Wednesday, February 16, 2011

The scale of things...

Although Doyle, International and Scribner may sound like the names of three different types of bridge designs they are really the names for three different standard lumber measurement systems. If you want to learn more details about them Google - Number of board feet in a log - and read on.

If you have more time on your hands than you know what to do with (maybe one of the reasons you are reading this blog) or want to learn about Burr Arch Truss, Stephen Long's design, Howe or Pratt Truss to name a few. Google - Town Lattice Truss An Appropriate Bridge Technology for Developing Countries - a 2010 MIT thesis by Todd Radford.
Other sources:
US Dept of Transportation 2005 report - Covered Bridge Manual, good terminology reference.
Milton S. Graton's book The Last of The Covered Bridge Builders, a great story and pictures.

If a picture is worth a thousand words then it probably takes 1,000 words to explain it, right?
Well I will resist the urge and let the pictures do the talkin'. If you have questions I welcome them.

I have found in this process (Google - timber framed covered bridges - and click on the site that lists Darlington High School if you want to see the pictures and story on the first 3 bridges) that model and scale building to be the keys to understanding and problem solving before it gets to the real thing.

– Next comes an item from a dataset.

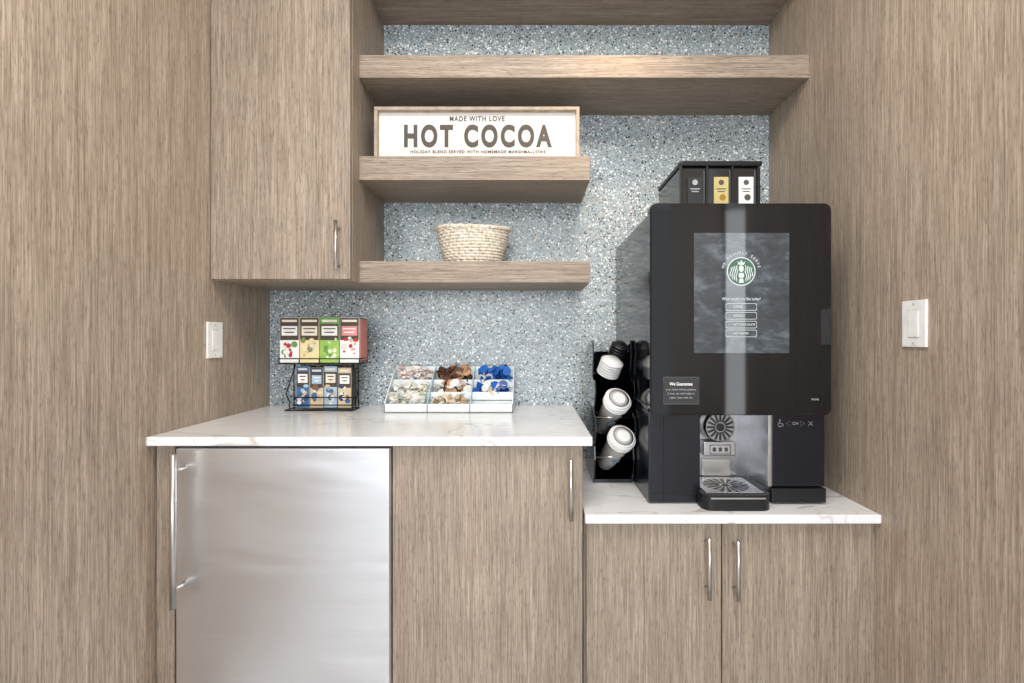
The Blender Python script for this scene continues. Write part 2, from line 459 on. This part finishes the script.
# spout with radial ribs
sxx, szz = sx(721,1.50), sz(427.5,1.50)
bm = bmesh.new(); bm_lathe(bm, [(0.045,0),(0.045,0.05),(0.042,0.053)], (sxx, YR, szz), (0,-1,0), 36)
obj_from_bm('spout_housing', bm, M['steeld'], cm)
bm = bmesh.new(); bm_lathe(bm, [(0.012,0),(0.012,0.004)], (sxx, YR-0.053, szz), (0,-1,0), 24)
for k in range(16):
    a = 2*math.pi*k/16
    R = Matrix.Translation((sxx, YR-0.0545, szz)) @ Matrix.Rotation(a, 4, 'Y')
    bm_box(bm, 0.016, 0.040, -0.0015, 0.0015, -0.0028, 0.0028, 0, 0, R)
obj_from_bm('spout_grille', bm, M['wire'], cm)
lx = sx(720,1.52)
box('nozzle_block', lx-0.048, lx+0.048, 1.52, YR, sz(456,1.52), sz(442,1.52), M['steelr'], 0.003, cm)
bm = bmesh.new()
bm_tube(bm, [(p[0], 1.5195, p[1]) for p in rrect(lx-0.03, lx+0.032, sz(454,1.52), sz(445,1.52), 0.003, 4)], 0.0012, 6, closed=True)
for i in range(3): bm_box(bm, lx-0.022+i*0.018, lx-0.012+i*0.018, 1.5188, 1.5205, sz(451.5,1.52), sz(447.5,1.52))
obj_from_bm('nozzle_icons', bm, M['ink'], cm)
box('cup_guide', lx-0.04, lx+0.045, YR-0.004, YR+0.001, sz(478,YR), sz(460,YR), M['steelz'], 0.001, cm)
# drip tray
tx0, tx1 = 0.474, 0.664
pts = [(tx0, 1.40)]
for i in range(7):
    a = math.pi + math.pi/2*i/6; pts.append((tx0+0.03+0.03*math.cos(a), 1.40+0.03*math.sin(a)))
for i in range(7):
    a = 1.5*math.pi + math.pi/2*i/6; pts.append((tx1-0.03+0.03*math.cos(a), 1.40+0.03*math.sin(a)))
pts += [(tx1, 1.425), (rx1-0.003, 1.43), (rx1-0.003, 1.559), (rx0+0.001, 1.559), (rx0+0.001, 1.43), (tx0, 1.425)]
bm = bmesh.new(); bm_prism(bm, pts, 'z', ZL+0.0008, 0.748)
obj_from_bm('drip_tray', bm, M['blackm'], cm)
box('drip_tray_plate', tx0+0.014, tx1-0.014, 1.392, 1.545, 0.7475, 0.750, M['steelr'], 0.001, cm)
box('drip_tray_lip', tx0+0.02, tx1-0.02, 1.3693, 1.372, 0.738, 0.742, M['steelz'], 0.0005, cm)
bm = bmesh.new(); cxx, cyy = (tx0+tx1)/2, 1.463
bm_lathe(bm, [(0.010,0),(0.010,0.001)], (cxx, cyy, 0.7502), seg=24)
for k in range(18):
    a = 2*math.pi*k/18
    R = Matrix.Translation((cxx, cyy, 0.7506)) @ Matrix.Rotation(a, 4, 'Z')
    v = [bm.verts.new(R @ Vector(p)) for p in ((0.018,-0.0015,0),(0.064,-0.006,0),(0.064,0.006,0),(0.018,0.0015,0))]
    bm.faces.new(v)
obj_from_bm('drip_tray_grille', bm, M['wire'], cm)

# screen
def screen_mat():
    t = NT('display_screen')
    a = t.noise(t.mapping((6,6,9)), 1, 6, 0.65, 1.2)
    b = t.noise(t.mapping((20,20,50)), 1, 5, 0.7, 0.5)
    c = t.mix(0.4, a.outputs[0], b.outputs[0])
    col = t.ramp(c, [(0.36, (36,44,50)), (0.5, (66,75,83)), (0.66, (130,140,148))])
    t.set(color=(0.01,0.012,0.014,1), rough=0.04, spec=0.9, ecol=col, emis=0.85)
    return t.m
M['screen'] = screen_mat()
def emis(name, rgb, s=0.9):
    t = NT(name); n = t.noise(t.mapping((1,1,1)), 30, 2)
    c = lin(rgb)
    t.set(color=(0.05,0.05,0.05,1), rough=0.3, ecol=t.ramp(n.outputs[0], [(0.2, tuple(v*0.94 for v in c[:3])+(1,)), (0.8, c)]), emis=s); return t.m
M['ew'] = emis('display_white', (240,244,244), 1.0); M['eg'] = emis('display_green', (10,104,68)); M['eg2'] = emis('display_grey', (150,156,160))
S0 = YM-0.0012
box('display_screen', sx(694,YM), sx(789,YM), S0, YM+0.001, sz(353,YM), sz(233,YM), M['screen'], 0, cm)
lx, lz = sx(741,YM), sz(271.5,YM)
disc('logo_ring', lx, S0-0.0001, lz, 0.0400, M['ew'], cm, 0.0003, 48)
disc('logo_disc', lx, S0-0.0005, lz, 0.0372, M['eg'], cm, 0.0003, 48)
bm = bmesh.new(); yl = S0-0.0010
def fl(pts):
    bm.faces.new([bm.verts.new((lx+p[0]*0.0355, yl, lz+p[1]*0.0355)) for p in pts])
fl([(-0.22,0.52),(-0.30,0.80),(-0.12,0.68),(0,0.92),(0.12,0.68),(0.30,0.80),(0.22,0.52)])
fl([(0.20*math.cos(a), 0.22+0.27*math.sin(a)) for a in [i*math.pi/8 for i in range(16)]])
for s in (-1, 1):
    for j in range(4):          # hair waves / tails
        o = 0.28+0.165*j
        L = []; Rr = []
        for i in range(11):
            z = 0.48-i*0.14-0.06*j; w = o + 0.05*math.sin(i*1.3+j) + 0.01*i
            if w*w + z*z > 0.90: continue
            L.append((s*w, z)); Rr.append((s*(w+0.070), z))
        if len(L) > 1: fl(L + Rr[::-1])
fl([(-0.17,-0.12),(0.17,-0.12),(0.23,-0.35),(0.16,-0.5),(-0.16,-0.5),(-0.23,-0.35)])
fl([(-0.14,-0.56),(0.14,-0.56),(0.20,-0.9),(-0.20,-0.9)])
obj_from_bm('logo_figure', bm, M['ew'], cm)
arc = 'WE PROUDLY SERVE'
for i, ch in enumerate(arc):
    if ch == ' ': continue
    a = math.radians(165 - 150*i/(len(arc)-1))
    text('arc_letter_%d' % i, ch, lx+0.0515*math.cos(a), S0-0.0006, lz+0.0515*math.sin(a), 0.0105, M['ew'], cm, ext=0.0002, rotz=-(a-math.pi/2))
text('screen_prompt', 'What would you like today?', lx, S0-0.0006, sz(299,YM), 0.0115, M['ew'], cm, ext=0.0002, width=0.108)
for i, (nm, py) in enumerate((('COFFEE', 307), ('ESPRESSO', 315.8), ('HOT CHOCOLATE', 324.6), ('HOT WATER', 333.4))):
    z = sz(py, YM); hw, hh = 0.043, 0.0095
    bm = bmesh.new()
    P = rrect(lx-hw, lx+hw, z-hh, z+hh, 0.004, 4)
    bm_tube(bm, [(p[0], S0-0.0006, p[1]) for p in P], 0.0007, 6, closed=True)
    obj_from_bm('menu_button_%d' % (i+1), bm, M['ew'], cm)
    text('menu_label_%d' % (i+1), nm, lx-0.022, S0-0.0006, z, 0.0085, M['ew'], cm, ext=0.0002, align='LEFT', xs=0.85)
    disc('menu_icon_%d' % (i+1), lx-0.033, S0-0.0003, z, 0.0045, M['eg2'], cm, 0.0003, 16)
# placard
M['plac'] = plain('placard_grey', (38,38,40), 0.4)
px0, px1, pz0, pz1 = sx(662.5,YM), sx(699,YM), sz(404.5,YM), sz(376.5,YM)
plate('placard', px0, px1, pz0, pz1, 0.003, YM-0.0025, YM, M['plac'], cm)
M['lg'] = plain('print_light_grey', (170,172,174), 0.5)
M['dg'] = plain('print_mid_grey', (110,112,114), 0.5)
bm = bmesh.new(); bm_tube(bm, [(p[0], YM-0.0027, p[1]) for p in rrect(px0+0.002, px1-0.002, pz0+0.002, pz1-0.002, 0.003, 4)], 0.0004, 6, closed=True)
obj_from_bm('placard_border', bm, M['dg'], cm)
pc = (px0+px1)/2
text('placard_title', 'We Guarantee', pc, YM-0.0028, sz(384,YM), 0.0125, M['whitep'], cm, ext=0.0002, bold=0.0002, width=0.064)
for i, s in enumerate(('your drink will be perfect.', 'If not, we will make it', 'right. Just ask us.')):
    text('placard_line_%d' % (i+1), s, pc, YM-0.0028, sz(389.5+4*i,YM), 0.0075, M['lg'], cm, ext=0.0002, width=0.085-0.01*i)
text('door_mark', 'PRIME', sx(815,YM), YM-0.0005, sz(399.5,YM), 0.008, M['lg'], cm, ext=0.0002)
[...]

Like Bruce, the student from Black Hawk High School working on this bridge said, "Make a mistake in cutting one of the real pieces and you have to cut down a whole tree to replace it!" He's right you just don't go to the local lumber yard and get a rough sawn 2" x 12" - 20 foot long board.

I have found 1/4" foam core board to be ideal material for model making. You can rip pieces on the band saw for 1/8 scale boards (works out nice as 1/4 represents 2" well). It cuts with a utility knife and can be screwed or hot glued together. You saw the results in the previous post 1/8 scale model picture.

The next step is to scale things up a bit to get more practice and the feel of working with real wood. Drawing and reading the scale plans, laying out the pieces, cutting and assembling them is great hands on work that teaches the important lessons and drives them home because most likely things will get screwed up. Nothing is as easy as it looks. You learn best the things you teach yourself. It is your brain that tells your hands what to do but there is no substitute for actual hands on experience. Finding the balance in the education of individuals is the tricky thing. Because I had some leftover rough sawn 2 x 6 material the model in the pictures above is full scale in board thickness ( 2" ) and 1/6 scale in board width and length. Great learning experience laying out and assembling the larger heavier material. The plan is to have Bruce dis-assemble this 1/6 scale model to "reverse engineer"  the process. Time permitting we may them transport the pieces to South Wayne and reassemble them at the bridge site to "proof out" our plans for the real deal.

Puzzler - Look at the pictures above and make a 3 view Orthographic sketch of some part of the bridge you see.